Такая форма связи науки с жизнью и в других научных учреждениях осуществляется у нас случайно, неорганизованно. Результат этого — замедленное влияние одних областей науки на другие и задержка проникновения научных достижений в жизнь страны. Нам надо подумать о том, чтобы воспитать пропагандистов науки и их работу организовать. Я всегда стараюсь поощрять возможно более широкое обсуждение всякой научной работы и не только не сдерживал научных споров, когда они возникали на научных собраниях, но, наоборот, считал, что неплохо немножко подзадорить людей, чтобы они поспорили по-настоящему. Всякое, самое широкое обсуждение научных работ надо приветствовать. Чем больше споров, чем больше возникает противоречий, чем они острее, тем больше стимулов для здорового развития научной мысли. Следуя этой тенденции, наш институт, кажется, больше, чем другие институты, выступал с докладами на собраниях Физико-математического отделения Академии наук.
Подхожу теперь к одной из важнейших форм влияния научной работы на культуру — к вопросу о влиянии ее на развитие передовой техники и промышленности.
Какие организационные формы должно принять у нас, в социалистической стране, влияние науки на нашу технику и хозяйство?

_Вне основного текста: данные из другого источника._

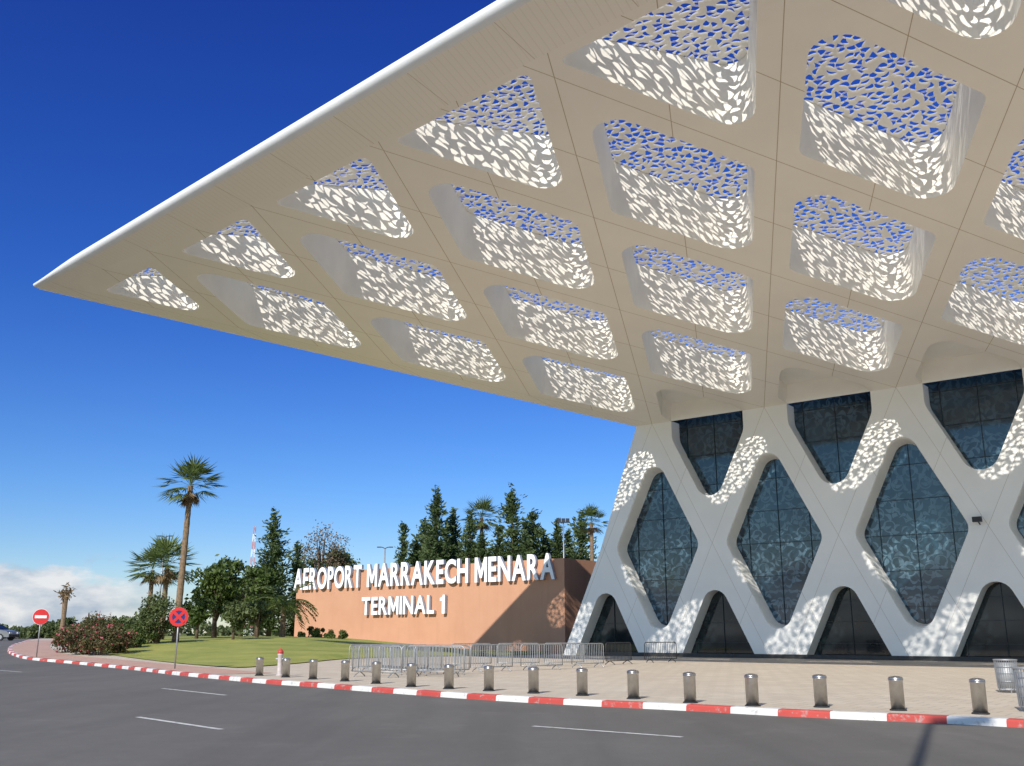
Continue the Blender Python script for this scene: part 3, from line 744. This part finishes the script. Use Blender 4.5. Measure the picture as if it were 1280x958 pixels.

Этот вопрос у нас часто дебатировался и стоит наиболее остро. Я должен прямо сказать, что ряд настроений, которые у нас в этом вопросе существуют и которые часто высказываются даже довольно ответственными руководящими товарищами, с которыми мне приходилось беседовать, я не могу разделять. Мне думается, что понятие о связи науки и техники у нас часто вульгаризуется: очень многие полагают, что всякая научная работа должна дать тут же, сейчас же непосредственный выход в технику. Эти товарищи судят о том, хорошо или плохо работает выполняющий то или иное исследование научный институт, только на основании масштаба той конкретной помощи, которую научная работа оказала той или иной отрасли промышленности. Это, конечно, неправильно. Такой подход наивен и ведет к вредному упрощенчеству. Даже поверхностное изучение истории науки и культуры показывает, что всякая большая наука неизбежно влияет не только на технику, но и на весь уклад нашей жизни.